I never said Trump would negotiate in good faith - we all know he won’t - or that Democrats didn’t make overtures. (If you can call sending effectively the same bill over and over an overture…didn’t we rag on Republicans for the same thing over Obamacare? And like those repeal-Obamacare bills, they’re being mostly ignored by mass media. You might hear one mentioned in passing on the nightly news, but usually not even that.) What I said is that during this shutdown fight, they didn’t ever actually offer to give him the win he wants in exchange for items on the Democratic agenda (even if we know he will reject them).
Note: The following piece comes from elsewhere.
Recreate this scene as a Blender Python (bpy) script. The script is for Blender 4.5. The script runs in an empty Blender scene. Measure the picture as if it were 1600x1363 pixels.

Now I see a suggestion that they do exactly this, and the only thing that’s changed is Trump making an announcement. That means he’s controlling the narrative flow here, an opportunity the Democrats had but did not seize. I certainly hope Pelosi and every other Democrat do a good job with their reactions to this and it turns out to be terrible for Trump. But in my opinion, they’d have had better opportunity if they made him react to them, not the other way around.

I like Nate Silver’s suggestion too. I would gladly trade a worthless wall for measures that would genuinely help democracy and reduce corruption.

And if they only give them 5 billion this year, a bunch of that is gonna be spent on non-stupid stuff (i.e. not a wall), and then they can just reduce the funding later.

The key difference between the 2018 shutdown, where the Dems had to cave because the Republicans could frame as “They want to keep the government shut down for illegals!” and THIS shutdown is that the Democrats are the party in the majority in the House.

That gives them leverage and flexibility in response that they didn’t have before.